Tiananmen was produced nearly two decades later in the immediate aftermath of the protests and government crackdown in China — this is a 25th anniversary edition with updated information on the principals from both sides. Rooted in the same sensibilities, it covers the months preceding the protests, the standoff and crackdown in Tiananmen Square and the immediate aftermath, but it is not a narrative in the traditional sense. Morgan plays to the strengths of his particular mode of expression. He paints in broad strokes, capturing particular moments along the timeline, skipping sideways and back in time when needed to capture the context, historical and ideological, of the clash; each freeze frame is suffused with the irony that is an editorial cartoonist's stock-in-trade. This is particularly apparent towards the beginning where he uses split panels to set up damning juxtapositions — Mao Zedong in the left square celebrating the formation of the People's Republic of China in 1949 and the right square strewn with dead bodies in the aftermath of the 1989 crackdown, for instance.
That melding of structure and content is particularly effective in conveying the extent of the tragedy. Thus, as the book skips further along the timeline towards the protests and their denouement, Morgan's use of split panels decreases; he shifts to starker, less busy single panels. The net effect is both an increase in the narrative's momentum and a darker tone, culminating in the depiction of the killing of the students in the square — and then, the reintroduction of multiple panels, as if representing the splintering of the protest movement. Throughout, he uses the most potent weapon in a political cartoonist's arsenal — ridicule.

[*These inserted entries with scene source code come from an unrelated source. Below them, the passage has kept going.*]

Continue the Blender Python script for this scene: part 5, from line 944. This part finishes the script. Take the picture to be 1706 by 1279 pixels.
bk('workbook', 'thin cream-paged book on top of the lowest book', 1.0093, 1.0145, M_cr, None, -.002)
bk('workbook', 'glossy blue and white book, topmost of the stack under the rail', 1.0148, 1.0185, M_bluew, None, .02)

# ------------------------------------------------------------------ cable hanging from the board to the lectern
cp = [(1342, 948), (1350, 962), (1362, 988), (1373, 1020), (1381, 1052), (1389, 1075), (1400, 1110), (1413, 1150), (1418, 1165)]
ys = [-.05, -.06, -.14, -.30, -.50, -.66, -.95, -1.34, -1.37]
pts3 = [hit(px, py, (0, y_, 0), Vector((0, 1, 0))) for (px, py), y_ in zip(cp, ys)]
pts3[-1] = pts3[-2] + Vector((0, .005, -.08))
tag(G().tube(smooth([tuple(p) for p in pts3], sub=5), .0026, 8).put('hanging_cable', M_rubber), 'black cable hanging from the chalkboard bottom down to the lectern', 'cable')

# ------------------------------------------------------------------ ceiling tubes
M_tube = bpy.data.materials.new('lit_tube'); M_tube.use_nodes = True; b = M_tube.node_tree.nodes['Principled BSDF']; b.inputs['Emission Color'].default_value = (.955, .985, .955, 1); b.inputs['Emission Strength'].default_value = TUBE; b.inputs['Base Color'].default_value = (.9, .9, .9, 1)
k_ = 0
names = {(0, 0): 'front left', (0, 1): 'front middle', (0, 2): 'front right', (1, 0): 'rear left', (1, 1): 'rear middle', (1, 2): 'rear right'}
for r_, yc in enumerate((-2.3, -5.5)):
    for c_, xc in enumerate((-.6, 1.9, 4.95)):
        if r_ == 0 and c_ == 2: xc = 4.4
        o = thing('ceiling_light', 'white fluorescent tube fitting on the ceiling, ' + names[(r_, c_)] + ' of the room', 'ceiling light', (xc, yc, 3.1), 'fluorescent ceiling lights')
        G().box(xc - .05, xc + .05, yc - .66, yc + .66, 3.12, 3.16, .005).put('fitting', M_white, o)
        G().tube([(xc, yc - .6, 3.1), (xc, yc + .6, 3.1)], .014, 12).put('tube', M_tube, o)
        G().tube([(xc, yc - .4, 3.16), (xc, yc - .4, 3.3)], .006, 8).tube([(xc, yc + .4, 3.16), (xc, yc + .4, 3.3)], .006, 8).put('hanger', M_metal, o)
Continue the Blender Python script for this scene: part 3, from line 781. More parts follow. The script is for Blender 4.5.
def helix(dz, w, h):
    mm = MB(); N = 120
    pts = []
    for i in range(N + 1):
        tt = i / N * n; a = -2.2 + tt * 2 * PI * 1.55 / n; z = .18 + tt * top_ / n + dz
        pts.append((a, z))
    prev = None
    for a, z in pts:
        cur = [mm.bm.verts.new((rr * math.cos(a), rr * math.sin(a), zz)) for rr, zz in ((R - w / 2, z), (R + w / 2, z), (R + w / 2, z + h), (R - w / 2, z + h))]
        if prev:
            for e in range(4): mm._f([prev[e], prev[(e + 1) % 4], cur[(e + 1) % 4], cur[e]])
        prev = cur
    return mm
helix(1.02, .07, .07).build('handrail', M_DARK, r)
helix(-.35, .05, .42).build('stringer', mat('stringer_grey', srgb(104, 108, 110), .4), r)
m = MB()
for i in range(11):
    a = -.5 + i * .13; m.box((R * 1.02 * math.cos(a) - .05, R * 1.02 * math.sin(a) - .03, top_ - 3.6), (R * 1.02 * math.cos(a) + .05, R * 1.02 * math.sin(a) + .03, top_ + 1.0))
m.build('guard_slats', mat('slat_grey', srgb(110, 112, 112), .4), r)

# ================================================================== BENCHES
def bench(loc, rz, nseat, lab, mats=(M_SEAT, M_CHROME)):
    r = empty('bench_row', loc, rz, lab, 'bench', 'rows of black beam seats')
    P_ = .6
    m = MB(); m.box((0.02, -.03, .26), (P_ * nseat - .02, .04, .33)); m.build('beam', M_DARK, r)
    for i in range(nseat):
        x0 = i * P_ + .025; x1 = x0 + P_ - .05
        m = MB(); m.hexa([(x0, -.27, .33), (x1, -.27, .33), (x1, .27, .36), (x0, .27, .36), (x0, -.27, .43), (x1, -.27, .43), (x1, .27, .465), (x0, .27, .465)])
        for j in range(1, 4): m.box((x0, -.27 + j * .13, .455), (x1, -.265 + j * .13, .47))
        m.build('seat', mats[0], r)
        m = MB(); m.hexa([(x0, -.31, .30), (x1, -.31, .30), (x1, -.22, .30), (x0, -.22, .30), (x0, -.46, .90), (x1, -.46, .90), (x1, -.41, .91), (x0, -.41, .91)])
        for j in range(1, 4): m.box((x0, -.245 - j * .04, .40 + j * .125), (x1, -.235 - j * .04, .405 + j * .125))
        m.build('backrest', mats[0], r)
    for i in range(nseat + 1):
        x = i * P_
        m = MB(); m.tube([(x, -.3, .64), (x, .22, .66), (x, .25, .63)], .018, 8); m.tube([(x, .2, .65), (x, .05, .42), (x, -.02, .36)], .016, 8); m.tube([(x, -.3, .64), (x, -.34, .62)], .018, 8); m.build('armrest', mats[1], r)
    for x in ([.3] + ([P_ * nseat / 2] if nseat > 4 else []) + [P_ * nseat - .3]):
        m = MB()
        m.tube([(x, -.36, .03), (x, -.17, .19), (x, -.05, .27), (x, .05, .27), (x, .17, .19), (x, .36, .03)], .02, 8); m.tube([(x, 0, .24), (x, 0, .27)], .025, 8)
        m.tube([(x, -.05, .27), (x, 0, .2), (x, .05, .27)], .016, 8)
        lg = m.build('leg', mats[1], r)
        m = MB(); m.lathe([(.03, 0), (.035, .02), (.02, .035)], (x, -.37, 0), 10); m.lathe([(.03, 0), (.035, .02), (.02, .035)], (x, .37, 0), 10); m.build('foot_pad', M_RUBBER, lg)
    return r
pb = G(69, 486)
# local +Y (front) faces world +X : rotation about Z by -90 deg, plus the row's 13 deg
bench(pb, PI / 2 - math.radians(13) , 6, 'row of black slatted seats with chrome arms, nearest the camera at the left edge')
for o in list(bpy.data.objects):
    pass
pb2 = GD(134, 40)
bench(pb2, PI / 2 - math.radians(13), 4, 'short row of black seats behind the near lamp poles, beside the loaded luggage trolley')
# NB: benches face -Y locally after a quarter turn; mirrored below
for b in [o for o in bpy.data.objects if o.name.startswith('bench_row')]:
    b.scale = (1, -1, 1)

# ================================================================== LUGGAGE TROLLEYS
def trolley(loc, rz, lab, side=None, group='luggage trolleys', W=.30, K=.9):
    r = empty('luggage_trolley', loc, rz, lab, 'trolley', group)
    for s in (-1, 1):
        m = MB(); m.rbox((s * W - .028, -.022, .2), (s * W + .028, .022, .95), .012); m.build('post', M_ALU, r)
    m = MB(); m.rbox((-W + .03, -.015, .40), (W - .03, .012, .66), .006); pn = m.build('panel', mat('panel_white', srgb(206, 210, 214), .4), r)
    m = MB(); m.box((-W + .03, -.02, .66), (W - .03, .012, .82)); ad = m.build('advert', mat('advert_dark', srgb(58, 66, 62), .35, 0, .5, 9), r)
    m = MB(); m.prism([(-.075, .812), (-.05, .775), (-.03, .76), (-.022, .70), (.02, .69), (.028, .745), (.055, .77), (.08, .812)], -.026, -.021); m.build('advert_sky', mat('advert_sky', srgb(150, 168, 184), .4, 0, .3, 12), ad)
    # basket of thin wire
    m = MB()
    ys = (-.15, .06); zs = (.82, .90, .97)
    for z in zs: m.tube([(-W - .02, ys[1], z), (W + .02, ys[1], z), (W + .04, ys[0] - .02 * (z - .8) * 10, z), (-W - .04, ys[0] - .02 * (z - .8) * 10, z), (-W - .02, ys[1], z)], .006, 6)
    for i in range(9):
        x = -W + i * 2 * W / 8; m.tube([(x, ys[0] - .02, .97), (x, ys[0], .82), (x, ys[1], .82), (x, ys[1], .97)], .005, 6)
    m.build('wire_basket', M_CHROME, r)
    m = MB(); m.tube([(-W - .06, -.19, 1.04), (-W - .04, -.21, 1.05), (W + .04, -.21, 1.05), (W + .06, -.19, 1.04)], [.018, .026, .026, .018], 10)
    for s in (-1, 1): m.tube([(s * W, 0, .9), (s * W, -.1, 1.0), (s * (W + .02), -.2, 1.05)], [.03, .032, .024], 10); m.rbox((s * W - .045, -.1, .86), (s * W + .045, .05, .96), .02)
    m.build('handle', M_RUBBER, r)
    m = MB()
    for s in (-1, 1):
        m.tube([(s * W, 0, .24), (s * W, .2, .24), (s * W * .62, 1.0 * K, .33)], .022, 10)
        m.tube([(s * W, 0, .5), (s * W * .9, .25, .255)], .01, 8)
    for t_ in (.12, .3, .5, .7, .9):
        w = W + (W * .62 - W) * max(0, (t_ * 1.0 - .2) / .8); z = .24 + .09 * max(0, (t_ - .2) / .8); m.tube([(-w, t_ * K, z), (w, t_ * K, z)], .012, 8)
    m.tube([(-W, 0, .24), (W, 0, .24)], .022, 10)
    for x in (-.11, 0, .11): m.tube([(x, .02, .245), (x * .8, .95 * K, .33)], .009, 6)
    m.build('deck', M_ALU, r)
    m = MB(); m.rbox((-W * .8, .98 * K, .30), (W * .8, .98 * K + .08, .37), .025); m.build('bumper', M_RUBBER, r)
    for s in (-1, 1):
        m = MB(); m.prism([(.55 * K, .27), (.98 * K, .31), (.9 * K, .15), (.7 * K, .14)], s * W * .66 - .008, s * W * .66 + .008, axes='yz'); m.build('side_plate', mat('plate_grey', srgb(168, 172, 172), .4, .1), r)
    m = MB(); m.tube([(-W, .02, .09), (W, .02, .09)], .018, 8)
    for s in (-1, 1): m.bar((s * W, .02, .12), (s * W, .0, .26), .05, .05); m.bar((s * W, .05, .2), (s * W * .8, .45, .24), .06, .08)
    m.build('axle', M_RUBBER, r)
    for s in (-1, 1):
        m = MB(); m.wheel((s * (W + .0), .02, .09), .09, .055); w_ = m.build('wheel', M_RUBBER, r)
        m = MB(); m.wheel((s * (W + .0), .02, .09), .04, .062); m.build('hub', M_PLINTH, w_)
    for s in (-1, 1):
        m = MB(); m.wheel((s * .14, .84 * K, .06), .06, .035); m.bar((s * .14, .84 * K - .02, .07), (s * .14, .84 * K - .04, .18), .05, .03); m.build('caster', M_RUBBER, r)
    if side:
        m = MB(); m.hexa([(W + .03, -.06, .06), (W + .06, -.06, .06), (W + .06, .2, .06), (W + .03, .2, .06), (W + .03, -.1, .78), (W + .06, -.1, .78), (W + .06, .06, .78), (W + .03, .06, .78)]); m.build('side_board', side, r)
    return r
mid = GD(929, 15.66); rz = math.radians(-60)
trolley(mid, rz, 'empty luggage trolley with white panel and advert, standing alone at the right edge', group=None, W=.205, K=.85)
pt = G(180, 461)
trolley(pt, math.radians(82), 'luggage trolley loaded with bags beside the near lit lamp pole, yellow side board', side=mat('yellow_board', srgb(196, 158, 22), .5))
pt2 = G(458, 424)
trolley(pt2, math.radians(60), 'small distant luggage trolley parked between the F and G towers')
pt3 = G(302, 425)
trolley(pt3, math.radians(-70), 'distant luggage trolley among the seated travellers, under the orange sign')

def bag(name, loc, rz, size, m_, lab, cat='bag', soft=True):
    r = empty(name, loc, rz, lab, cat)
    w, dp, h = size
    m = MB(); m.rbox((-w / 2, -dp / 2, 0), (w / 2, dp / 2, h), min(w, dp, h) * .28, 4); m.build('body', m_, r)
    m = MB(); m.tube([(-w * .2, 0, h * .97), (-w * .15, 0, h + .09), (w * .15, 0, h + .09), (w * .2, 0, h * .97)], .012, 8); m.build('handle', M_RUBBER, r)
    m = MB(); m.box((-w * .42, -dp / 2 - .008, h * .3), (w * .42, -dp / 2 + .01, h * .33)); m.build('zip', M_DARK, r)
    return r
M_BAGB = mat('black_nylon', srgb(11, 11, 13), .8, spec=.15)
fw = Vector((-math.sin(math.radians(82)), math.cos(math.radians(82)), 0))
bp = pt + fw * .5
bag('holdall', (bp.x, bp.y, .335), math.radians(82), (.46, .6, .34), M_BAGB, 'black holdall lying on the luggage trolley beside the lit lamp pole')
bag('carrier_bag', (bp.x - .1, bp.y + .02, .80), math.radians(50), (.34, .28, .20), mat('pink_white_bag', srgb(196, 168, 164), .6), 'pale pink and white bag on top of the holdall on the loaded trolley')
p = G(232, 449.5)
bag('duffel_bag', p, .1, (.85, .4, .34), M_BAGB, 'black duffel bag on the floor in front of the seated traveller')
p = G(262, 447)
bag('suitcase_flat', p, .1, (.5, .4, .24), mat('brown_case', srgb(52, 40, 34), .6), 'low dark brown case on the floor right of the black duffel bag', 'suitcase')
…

Napoleon is said to have claimed that English caricaturist James Gillray's work targeting him "did more than all the armies in Europe to bring me down". Morgan follows the same principle, from depicting then-President Yang Shangkun as a pig-faced butcher to Deng Xiaoping as a gormless groom skipping away from Democracy, his unwanted bride.
But for all of that, it would be inaccurate to label Tiananmen a work wholly of political cartooning. He might use the tools of the trade, but Morgan — here, at least — lacks the detached eye that is a staple of the business, whether it's RK Laxman with his gently bemused Common Man or David Low skewering Hitler and Mussolini. Morgan is too close to the action, and it shows — from the preface where he writes about his fascination with the land of his ancestors and his anguish at the government crackdown to the panels depicting the killing of the students where that pain is palpable. He has something in common with Ai and Yan there; Tiananmen is as much protest art as it is political cartoon. And it is stronger for it.